На мои взгляды повлиял один эпизод, в целом очень незначительный, но, как это часто бывает, повернувший мысли в другую сторону.
В начале зимы 39-40-го года во время финской войны я был мобилизован в армию в качестве лыжника. Слава Богу, непосредственно в боях мне не довелось участвовать, но месяца три я прожил на Севере Карелии и готовил группы лыжников. По вечерам в командирском бараке велись долгие и, наверное, очень смешные дискуссии. Замечу, что командиры этих лыжных групп были преимущественно мобилизованные студенты, то есть люди достаточно образованные. И вот однажды на полном серьёзе обсуждался вопрос – а почему же финны нам не сдаются? Ведь мы же идем их освобождать от ига капитализма! А кто то вспомнил Бабеля. В каком то рассказе подобный вопрос задает красноармеец, во время войны с Польшей. Но на этого знатока литературы зашикали – к этому времени Бабель уже был расстрелян. Пришел комиссар нашего батальона и кто то ему задал тот же вопрос о причинрах отсутствия классовой солидарности у финнов, добавив при этом -"так что же лозунг «пролетарии всех стран соединяйтесь», сегодня уже больше не работает?"
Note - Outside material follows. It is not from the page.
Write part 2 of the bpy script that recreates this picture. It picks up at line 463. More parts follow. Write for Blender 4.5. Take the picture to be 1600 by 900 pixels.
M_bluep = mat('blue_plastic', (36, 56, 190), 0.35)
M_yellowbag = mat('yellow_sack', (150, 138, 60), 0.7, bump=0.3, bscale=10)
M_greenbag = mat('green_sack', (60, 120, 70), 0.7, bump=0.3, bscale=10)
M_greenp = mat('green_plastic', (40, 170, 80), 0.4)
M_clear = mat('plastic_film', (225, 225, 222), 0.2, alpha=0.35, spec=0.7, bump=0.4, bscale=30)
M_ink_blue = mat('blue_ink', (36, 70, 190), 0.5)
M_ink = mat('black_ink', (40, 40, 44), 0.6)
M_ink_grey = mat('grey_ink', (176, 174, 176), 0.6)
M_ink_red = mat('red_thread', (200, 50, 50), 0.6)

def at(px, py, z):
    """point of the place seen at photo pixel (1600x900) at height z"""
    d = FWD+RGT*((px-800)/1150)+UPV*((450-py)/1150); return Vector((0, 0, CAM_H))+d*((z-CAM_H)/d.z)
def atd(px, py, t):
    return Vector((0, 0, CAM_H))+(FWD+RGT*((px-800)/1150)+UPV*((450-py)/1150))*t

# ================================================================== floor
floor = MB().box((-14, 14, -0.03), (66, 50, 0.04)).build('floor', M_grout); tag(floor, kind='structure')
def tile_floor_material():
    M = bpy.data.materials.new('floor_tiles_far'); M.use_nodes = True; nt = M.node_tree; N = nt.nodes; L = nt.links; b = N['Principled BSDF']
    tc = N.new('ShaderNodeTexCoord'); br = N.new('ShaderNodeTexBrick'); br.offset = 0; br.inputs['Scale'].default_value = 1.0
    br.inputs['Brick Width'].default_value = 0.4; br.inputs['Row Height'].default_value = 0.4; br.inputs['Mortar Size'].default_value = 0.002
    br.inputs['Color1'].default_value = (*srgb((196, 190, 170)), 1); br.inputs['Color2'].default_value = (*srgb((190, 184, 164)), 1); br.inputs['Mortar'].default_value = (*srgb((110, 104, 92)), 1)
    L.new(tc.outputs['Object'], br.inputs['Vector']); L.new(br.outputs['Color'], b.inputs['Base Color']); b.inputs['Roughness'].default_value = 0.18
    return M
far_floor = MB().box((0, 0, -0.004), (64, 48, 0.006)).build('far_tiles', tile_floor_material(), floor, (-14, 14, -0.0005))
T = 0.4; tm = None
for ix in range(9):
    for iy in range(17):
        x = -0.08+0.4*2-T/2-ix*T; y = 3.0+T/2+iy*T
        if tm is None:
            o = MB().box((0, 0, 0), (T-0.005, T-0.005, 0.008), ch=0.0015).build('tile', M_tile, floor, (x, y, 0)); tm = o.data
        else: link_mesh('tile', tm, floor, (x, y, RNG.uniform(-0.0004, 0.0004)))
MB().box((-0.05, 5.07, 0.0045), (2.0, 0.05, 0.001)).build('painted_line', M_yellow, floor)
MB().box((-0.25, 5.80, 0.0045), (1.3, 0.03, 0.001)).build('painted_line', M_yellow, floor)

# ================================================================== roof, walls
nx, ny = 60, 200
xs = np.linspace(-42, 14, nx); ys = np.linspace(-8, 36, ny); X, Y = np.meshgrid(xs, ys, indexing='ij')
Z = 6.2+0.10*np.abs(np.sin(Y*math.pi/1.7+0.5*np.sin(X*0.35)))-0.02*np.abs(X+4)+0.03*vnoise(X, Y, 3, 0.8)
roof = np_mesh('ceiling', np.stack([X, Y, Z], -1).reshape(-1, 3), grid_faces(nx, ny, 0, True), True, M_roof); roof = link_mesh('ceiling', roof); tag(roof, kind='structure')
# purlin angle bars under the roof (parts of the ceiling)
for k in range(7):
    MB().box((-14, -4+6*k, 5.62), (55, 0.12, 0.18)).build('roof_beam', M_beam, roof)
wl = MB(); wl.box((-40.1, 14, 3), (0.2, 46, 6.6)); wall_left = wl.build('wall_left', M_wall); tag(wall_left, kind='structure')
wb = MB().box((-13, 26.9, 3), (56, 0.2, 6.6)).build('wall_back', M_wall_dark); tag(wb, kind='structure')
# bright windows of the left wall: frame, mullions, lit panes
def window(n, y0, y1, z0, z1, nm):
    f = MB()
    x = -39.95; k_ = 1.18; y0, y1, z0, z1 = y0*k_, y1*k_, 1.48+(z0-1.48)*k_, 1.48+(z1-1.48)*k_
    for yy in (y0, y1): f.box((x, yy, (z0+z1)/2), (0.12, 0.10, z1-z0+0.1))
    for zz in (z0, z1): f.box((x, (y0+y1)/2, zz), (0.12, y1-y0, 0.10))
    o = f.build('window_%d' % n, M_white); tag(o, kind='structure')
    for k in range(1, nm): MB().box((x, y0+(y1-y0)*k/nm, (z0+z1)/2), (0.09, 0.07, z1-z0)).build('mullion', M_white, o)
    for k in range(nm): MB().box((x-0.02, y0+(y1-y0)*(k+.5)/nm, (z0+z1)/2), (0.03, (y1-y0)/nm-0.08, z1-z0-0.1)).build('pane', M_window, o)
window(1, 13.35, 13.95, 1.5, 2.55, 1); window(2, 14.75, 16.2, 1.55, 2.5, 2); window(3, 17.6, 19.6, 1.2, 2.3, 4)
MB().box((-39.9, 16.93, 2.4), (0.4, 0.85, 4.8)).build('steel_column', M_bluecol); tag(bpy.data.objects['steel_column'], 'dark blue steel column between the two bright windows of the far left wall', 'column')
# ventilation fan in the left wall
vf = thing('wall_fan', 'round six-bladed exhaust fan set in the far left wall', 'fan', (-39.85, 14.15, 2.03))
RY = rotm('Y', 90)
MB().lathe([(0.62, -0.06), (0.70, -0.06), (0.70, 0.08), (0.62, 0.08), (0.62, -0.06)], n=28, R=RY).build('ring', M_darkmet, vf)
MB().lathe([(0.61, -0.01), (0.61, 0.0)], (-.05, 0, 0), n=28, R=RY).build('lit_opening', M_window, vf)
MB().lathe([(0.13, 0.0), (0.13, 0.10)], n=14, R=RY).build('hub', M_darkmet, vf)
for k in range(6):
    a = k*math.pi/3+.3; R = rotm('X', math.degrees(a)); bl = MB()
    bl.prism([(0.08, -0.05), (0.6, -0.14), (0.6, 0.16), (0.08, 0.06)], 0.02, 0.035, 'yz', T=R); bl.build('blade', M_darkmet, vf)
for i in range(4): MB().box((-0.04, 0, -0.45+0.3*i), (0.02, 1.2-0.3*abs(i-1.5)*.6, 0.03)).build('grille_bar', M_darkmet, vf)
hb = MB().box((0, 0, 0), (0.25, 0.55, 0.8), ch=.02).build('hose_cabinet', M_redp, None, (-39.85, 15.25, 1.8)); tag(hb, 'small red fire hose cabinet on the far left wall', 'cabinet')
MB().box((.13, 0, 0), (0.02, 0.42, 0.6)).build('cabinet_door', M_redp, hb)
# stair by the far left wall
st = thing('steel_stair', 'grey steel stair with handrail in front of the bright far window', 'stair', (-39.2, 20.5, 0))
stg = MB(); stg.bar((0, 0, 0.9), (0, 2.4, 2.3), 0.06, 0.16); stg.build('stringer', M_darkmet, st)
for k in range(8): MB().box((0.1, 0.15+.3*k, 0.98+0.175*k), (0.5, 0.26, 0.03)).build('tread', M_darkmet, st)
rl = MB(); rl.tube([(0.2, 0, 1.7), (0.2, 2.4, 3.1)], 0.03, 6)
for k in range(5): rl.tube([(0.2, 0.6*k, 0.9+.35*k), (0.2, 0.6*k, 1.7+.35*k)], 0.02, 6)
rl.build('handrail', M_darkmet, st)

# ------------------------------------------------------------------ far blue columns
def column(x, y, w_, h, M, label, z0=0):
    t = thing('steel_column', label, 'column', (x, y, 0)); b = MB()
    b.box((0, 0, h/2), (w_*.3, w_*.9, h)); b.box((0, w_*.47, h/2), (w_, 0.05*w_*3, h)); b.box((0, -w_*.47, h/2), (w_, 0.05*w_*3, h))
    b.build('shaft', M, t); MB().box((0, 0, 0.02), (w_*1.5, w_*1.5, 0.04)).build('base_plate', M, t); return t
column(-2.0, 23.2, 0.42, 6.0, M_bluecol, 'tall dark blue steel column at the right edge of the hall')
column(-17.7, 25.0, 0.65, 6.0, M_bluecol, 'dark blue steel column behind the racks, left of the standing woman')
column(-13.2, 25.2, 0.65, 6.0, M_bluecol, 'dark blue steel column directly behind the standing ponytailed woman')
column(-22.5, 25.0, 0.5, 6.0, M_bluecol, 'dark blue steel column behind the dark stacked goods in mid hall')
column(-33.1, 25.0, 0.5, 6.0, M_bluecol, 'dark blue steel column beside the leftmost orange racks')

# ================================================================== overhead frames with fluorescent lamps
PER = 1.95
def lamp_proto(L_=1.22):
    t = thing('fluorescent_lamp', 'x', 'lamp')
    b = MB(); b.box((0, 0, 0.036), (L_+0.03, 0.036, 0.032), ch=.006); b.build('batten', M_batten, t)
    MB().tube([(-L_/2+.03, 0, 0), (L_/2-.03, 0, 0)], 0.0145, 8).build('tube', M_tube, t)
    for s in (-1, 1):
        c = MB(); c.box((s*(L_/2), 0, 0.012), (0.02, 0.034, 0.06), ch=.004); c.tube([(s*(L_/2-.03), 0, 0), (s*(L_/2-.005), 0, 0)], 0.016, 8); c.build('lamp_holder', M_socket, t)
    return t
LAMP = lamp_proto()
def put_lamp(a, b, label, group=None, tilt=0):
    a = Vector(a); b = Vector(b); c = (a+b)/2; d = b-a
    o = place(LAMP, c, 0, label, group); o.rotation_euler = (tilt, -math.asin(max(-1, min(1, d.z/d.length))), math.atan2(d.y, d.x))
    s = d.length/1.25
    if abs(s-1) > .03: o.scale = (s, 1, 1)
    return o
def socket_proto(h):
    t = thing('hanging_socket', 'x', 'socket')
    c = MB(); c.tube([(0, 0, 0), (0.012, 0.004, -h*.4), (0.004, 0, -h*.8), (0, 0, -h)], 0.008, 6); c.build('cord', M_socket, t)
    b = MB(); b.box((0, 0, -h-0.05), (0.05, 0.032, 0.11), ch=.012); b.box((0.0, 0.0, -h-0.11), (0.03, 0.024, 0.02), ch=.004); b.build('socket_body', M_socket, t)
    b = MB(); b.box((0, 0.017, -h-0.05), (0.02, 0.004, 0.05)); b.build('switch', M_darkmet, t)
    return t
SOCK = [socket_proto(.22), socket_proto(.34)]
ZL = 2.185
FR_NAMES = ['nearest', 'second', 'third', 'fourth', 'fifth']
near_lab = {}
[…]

Я не помню, что нам на это сказал комиссар. Вероятно нечто невразумительное, потому что я долго лежа на нарах не мог уснуть, размышляя на эту же тему. Так что же, пролетарии не так уж хотят объединяться и классовая солидарность не такой уж магнит, который притягивает друг к другу людей одного класса, но разной национальности. И даже вставал крамольный вопрос – а может быть и вообще всё не так, как нас тому учат?
В марте 40-го меня демобилизовали, но эпизод с финнами не прошел даром.
Я стал постепенно понимать насколько жизнь сложнее любых кабинетных схем, какими бы логичными они не казались. И у меня понемногу стала складываться собственная система взглядов. Но и гораздо позднее, уже понимая, неизбежность расставания с иллюзией социализма я не мог не испытывать чувства грусти, как в детстве при окончании хорошей и доброй сказки.
Но представления об интеллигентности, усвоенные в раннем детстве не изменились. Они стали только наполняться новым содержанием. И оно приводило меня постепенно к пониманию её особой роли в общественном развитии и смысле словосочетания «ответственность интеллигенции».